Summary : many managers fear that the future evolution of their role will make them lose the control of their team’s work. That’s a situation others experience more positively by turning the hierarchical link into a customer/provider one. Obviously more efficient, the latter raises once again the discussion about trust in the organization.
For many people, the current evolution of organizations raises many questions and make them lose their points of reference, one of the hottest topic being the evolution of the hierarchical link and the increasing autonomy of employees. How can one make sure that the job is properly done without being able to mandate ?
There are many ways to tackle this point.
• Increase trust : in many cases it appears that the the ability to mandate and punish are only a substitute for trust and that a new mix has to be found.
• Adopt a service approach. That can take different forms.

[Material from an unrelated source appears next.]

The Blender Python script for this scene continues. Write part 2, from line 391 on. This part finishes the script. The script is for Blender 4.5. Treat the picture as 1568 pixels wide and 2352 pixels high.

As seen at HCL, it can mean reversing the management line : each level of the organization is committed to serve the one that’s directly below. The logic is to consider that the more one is close to the customer the more he contributes to value creation so the further from the customer the more need to support those who are closer. No easy to manager in terms of change but, at least, managers have a clearly defined role and mission and know their contribution to others’ success will be recognized.
Another approach is the one I started to elaborate a couple of years ago in this post about the Service Oriented Organization. Each person or entity is not locked into a vertical role but becomes a service available for external and internal customers. There again, it’s a big change but makes roles more clearer. Managers’ role is to put and articulate services together.
So it’s easy to see that the question raised by the evolution of the hierarchical link is not that much about the end of power and control but about the vagueness in which the new situation is emerging and the fuzzy definition of roles, powers and responsibilities of everyone.
It’s all summed-up in a discussion I recently had with a manager who explained me his role and challenged.
His staff was to be made of two kinds of employees. “Field performers”, directly in touch with the customer, he was managing through 3 middle-managers and a team of experts that was supposed to support the others and help them find technical solutions to customer’s problems. That’s been the situation for years? Today, he’s not managing the experts team anymore, he lost the hierarchical power, even if this team is still working for him. When he explained it to me, he looked at me with a large smile and told be “now, I’m their client…And it’s even better than before”.
Let’s try on understand why he was that satisfied.
What was his exact need ? The team is question was supposed to make end-of-line employees more successful. In the past, he used to manage the work of both as well as how they worked together. So he was sure that things were done the way he wanted but it implied he had to manage a lot of relationships. Becoming a client did not change anything in terms of committment : the experts are still committed (morally and legally) to customer satisfaction. They even became more accountable, not from and individual standpoint but a collective one : it’s not about how one does his work but the team’s reputation as a whole. As a client he even benefited from an increased specialization of the expert team that had more interest on improving their practice and internal organization. He could manage his own time more effectively because he did not have to perform a dual management (vertical for line employees and horizontal for experts) anymore. More, the same transformation happening in every regional location of the enterprise, the many local teams operating in silos being replaced by a global one, we can even expect the the average expertise will increase overtime because of better knowledge sharing within an experts pool providing expertise to all the business units.
What should we learn ?
Behind the question of the loss of power lies two concerns : making sure the work will be done (quality) and the way it will be done (means).
For what’s about quality, nothing proves that an employee complying with an order is more efficient and delivers better quality than another delivering a service. We can even think than, in terms of personal engagement and committment, it’s the contrary. Moreover, in the above case, the organizational change comes up with a gathering and a mutualization of expertise, a continuous improvement of practices that is obviously a good thing for the internal client.
For what’s about the way things are done there are two options. Either there’s a unique best way of doing things (possible in many industries and activities) and, in this case, nothing will change, either there’s not, what raises the question of the role of the manager. Is he the one we knows of the one who supports others? And even if he’s supposed to be the one who knows, is it enough to be a good manager as it becomes more and more obvious that’s execution and management do not require the same skills at all, that an average performer can be a great manager or leader ?
At first sight, shifting from being a manager to being a client is the right solution in many cases, most of all to focus on one’s goal and don’t care about peripheral jobs. Easier for managers who focus on what matters, better for employees that become more accountable and get more recognition, better in terms of collective efficiency. But, to make the system work, you need managers to trust others…what is not a concern that’s related to the nature of management…but to the personality of the manager.